WHAT THE TASK ASKS: Do not copy the pictures; transcribe all other material exactly.

DATA EXCERPT:

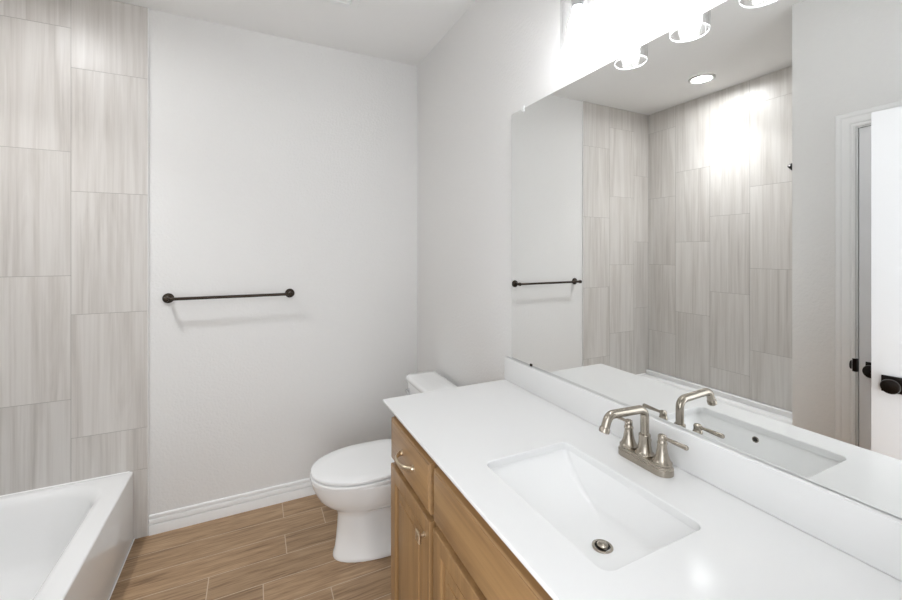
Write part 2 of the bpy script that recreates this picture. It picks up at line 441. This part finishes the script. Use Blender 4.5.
# ------------------------------------------------------------------ towel bar
tz, ty = 1.229, BY - 0.064
tw = thing('towel_bar', 'dark bronze towel bar with round end posts on the white back wall', 'towel bar', (-1.113, BY, tz))
for x in (-1.413, -0.813):
    b = NB()
    lathe(b, (x, BY - 0.0002, tz), (0, -1, 0), [(0, 0.0265), (0.005, 0.0265), (0.008, 0.0245), (0.0095, 0.0195), (0.012, 0.0185), (0.014, 0.0145), (0.018, 0.0095), (0.040, 0.0085), (0.050, 0.010), (0.054, 0.0125), (0.064, 0.0135), (0.074, 0.0125), (0.078, 0.009), (0.080, 0.002)], 32)
    obj('post', b, 'bronze', tw)
b = NB(); tube(b, [(-1.413, ty, tz), (-0.813, ty, tz)], 0.0082, 20); obj('bar', b, 'bronze', tw)

# ------------------------------------------------------------------ toilet (faces -x, back to the right wall)
TY = -0.568
toilet = thing('toilet', 'white two-piece toilet with closed lid between back wall and vanity', 'toilet', (-0.36, TY, 0))
def egg(cx_front, x_back, hw, z, n=40, sq=2.2, wide=0.42):
    """plan outline: rounded elongated front at -x, squarer back"""
    out = []; L_ = x_back - cx_front; xm = cx_front + L_ * wide * 1.28
    for k in range(n):
        a = 2 * PI * k / n
        c, s = math.cos(a), math.sin(a)
        if c < 0: x = xm + (xm - cx_front) * -abs(c) ** (2 / 2.05); y = hw * math.copysign(abs(s) ** (2 / 2.05), s)
        else: x = xm + (x_back - xm) * abs(c) ** (2 / sq / 1.25); y = hw * math.copysign(abs(s) ** (2 / sq / 0.95), s)
        out.append(Vector((x, TY + y, z)))
    return out
RIM = 0.390
b = NB()
rings = [egg(-0.660, -0.10, 0.118, 0.0, sq=4), egg(-0.662, -0.10, 0.120, 0.006, sq=4), egg(-0.660, -0.10, 0.118, 0.020, sq=4), egg(-0.652, -0.10, 0.112, 0.040, sq=4),
         egg(-0.645, -0.10, 0.108, 0.10, sq=4), egg(-0.640, -0.10, 0.106, 0.16, sq=4), egg(-0.638, -0.09, 0.106, 0.200, sq=4), egg(-0.644, -0.08, 0.110, 0.222, sq=4), egg(-0.662, -0.07, 0.122, 0.240, sq=4),
         egg(-0.694, -0.05, 0.146, 0.263, sq=4), egg(-0.722, -0.04, 0.164, 0.292, sq=4), egg(-0.742, -0.035, 0.176, 0.328, sq=4), egg(-0.754, -0.03, 0.183, 0.355, sq=4),
         egg(-0.760, -0.03, 0.187, 0.378, sq=4), egg(-0.762, -0.03, 0.188, RIM - 0.003, sq=4), egg(-0.760, -0.032, 0.186, RIM, sq=4)]
loft(b, rings)
# trapway hollow: the base narrows behind the front column
for v in b.verts:
    if v.co.z < 0.225 and v.co.x > -0.49:
        k = min(1, (v.co.x + 0.49) / 0.012) * (1 if v.co.z > 0.05 else 0.0)
        v.co.y = TY + (v.co.y - TY) * (1 - 0.38 * k)
bowl = obj('bowl', b, 'porcelain', toilet, smooth=60)
for s in (-1, 1):
    b = NB(); lathe(b, (-0.33, TY + s * 0.112, 0.004), (0, 0, 1), [(0, 0.014), (0.012, 0.0135), (0.018, 0.010), (0.021, 0.003)], 18)
    obj('bolt_cap', b, 'seat', bowl)
def plate(name, z0, z1, f, bk, hw, dome=0.0, rnd=0.006, rb=0.0012):
    b = NB()
    rs = [egg(f + rb, bk - rb, hw - rb, z0, sq=3.4), egg(f + rb * .3, bk - rb * .3, hw - rb * .3, z0 + rb * .3, sq=3.4), egg(f, bk, hw, z0 + rb, sq=3.4),
          egg(f, bk, hw, z1 - rnd, sq=3.4), egg(f + rnd * .3, bk - rnd * .3, hw - rnd * .3, z1 - rnd * .3, sq=3.4), egg(f + rnd, bk - rnd, hw - rnd, z1, sq=3.4)]
    if dome:
        for k in (0.25, 0.5, 0.75, 0.92): rs.append(egg(f + rnd + (0.24) * k, bk - rnd - 0.20 * k, (hw - rnd) * (1 - k), z1 + dome * (1 - (1 - k) ** 2), sq=3.4))
    loft(b, rs); return obj(name, b, 'seat', toilet, smooth=50)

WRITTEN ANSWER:
Write part 2 of the bpy script that recreates this picture. It picks up at line 441. This part finishes the script. Use Blender 4.5.
# ------------------------------------------------------------------ towel bar
tz, ty = 1.229, BY - 0.064
tw = thing('towel_bar', 'dark bronze towel bar with round end posts on the white back wall', 'towel bar', (-1.113, BY, tz))
for x in (-1.413, -0.813):
    b = NB()
    lathe(b, (x, BY - 0.0002, tz), (0, -1, 0), [(0, 0.0265), (0.005, 0.0265), (0.008, 0.0245), (0.0095, 0.0195), (0.012, 0.0185), (0.014, 0.0145), (0.018, 0.0095), (0.040, 0.0085), (0.050, 0.010), (0.054, 0.0125), (0.064, 0.0135), (0.074, 0.0125), (0.078, 0.009), (0.080, 0.002)], 32)
    obj('post', b, 'bronze', tw)
b = NB(); tube(b, [(-1.413, ty, tz), (-0.813, ty, tz)], 0.0082, 20); obj('bar', b, 'bronze', tw)

# ------------------------------------------------------------------ toilet (faces -x, back to the right wall)
TY = -0.568
toilet = thing('toilet', 'white two-piece toilet with closed lid between back wall and vanity', 'toilet', (-0.36, TY, 0))
def egg(cx_front, x_back, hw, z, n=40, sq=2.2, wide=0.42):
    """plan outline: rounded elongated front at -x, squarer back"""
    out = []; L_ = x_back - cx_front; xm = cx_front + L_ * wide * 1.28
    for k in range(n):
        a = 2 * PI * k / n
        c, s = math.cos(a), math.sin(a)
        if c < 0: x = xm + (xm - cx_front) * -abs(c) ** (2 / 2.05); y = hw * math.copysign(abs(s) ** (2 / 2.05), s)
        else: x = xm + (x_back - xm) * abs(c) ** (2 / sq / 1.25); y = hw * math.copysign(abs(s) ** (2 / sq / 0.95), s)
        out.append(Vector((x, TY + y, z)))
    return out
RIM = 0.390
b = NB()
rings = [egg(-0.660, -0.10, 0.118, 0.0, sq=4), egg(-0.662, -0.10, 0.120, 0.006, sq=4), egg(-0.660, -0.10, 0.118, 0.020, sq=4), egg(-0.652, -0.10, 0.112, 0.040, sq=4),
         egg(-0.645, -0.10, 0.108, 0.10, sq=4), egg(-0.640, -0.10, 0.106, 0.16, sq=4), egg(-0.638, -0.09, 0.106, 0.200, sq=4), egg(-0.644, -0.08, 0.110, 0.222, sq=4), egg(-0.662, -0.07, 0.122, 0.240, sq=4),
         egg(-0.694, -0.05, 0.146, 0.263, sq=4), egg(-0.722, -0.04, 0.164, 0.292, sq=4), egg(-0.742, -0.035, 0.176, 0.328, sq=4), egg(-0.754, -0.03, 0.183, 0.355, sq=4),
         egg(-0.760, -0.03, 0.187, 0.378, sq=4), egg(-0.762, -0.03, 0.188, RIM - 0.003, sq=4), egg(-0.760, -0.032, 0.186, RIM, sq=4)]
loft(b, rings)
# trapway hollow: the base narrows behind the front column
for v in b.verts:
    if v.co.z < 0.225 and v.co.x > -0.49:
        k = min(1, (v.co.x + 0.49) / 0.012) * (1 if v.co.z > 0.05 else 0.0)
        v.co.y = TY + (v.co.y - TY) * (1 - 0.38 * k)
bowl = obj('bowl', b, 'porcelain', toilet, smooth=60)
for s in (-1, 1):
    b = NB(); lathe(b, (-0.33, TY + s * 0.112, 0.004), (0, 0, 1), [(0, 0.014), (0.012, 0.0135), (0.018, 0.010), (0.021, 0.003)], 18)
    obj('bolt_cap', b, 'seat', bowl)
def plate(name, z0, z1, f, bk, hw, dome=0.0, rnd=0.006, rb=0.0012):
    b = NB()
    rs = [egg(f + rb, bk - rb, hw - rb, z0, sq=3.4), egg(f + rb * .3, bk - rb * .3, hw - rb * .3, z0 + rb * .3, sq=3.4), egg(f, bk, hw, z0 + rb, sq=3.4),
          egg(f, bk, hw, z1 - rnd, sq=3.4), egg(f + rnd * .3, bk - rnd * .3, hw - rnd * .3, z1 - rnd * .3, sq=3.4), egg(f + rnd, bk - rnd, hw - rnd, z1, sq=3.4)]
    if dome:
        for k in (0.25, 0.5, 0.75, 0.92): rs.append(egg(f + rnd + (0.24) * k, bk - rnd - 0.20 * k, (hw - rnd) * (1 - k), z1 + dome * (1 - (1 - k) ** 2), sq=3.4))
    loft(b, rs); return obj(name, b, 'seat', toilet, smooth=50)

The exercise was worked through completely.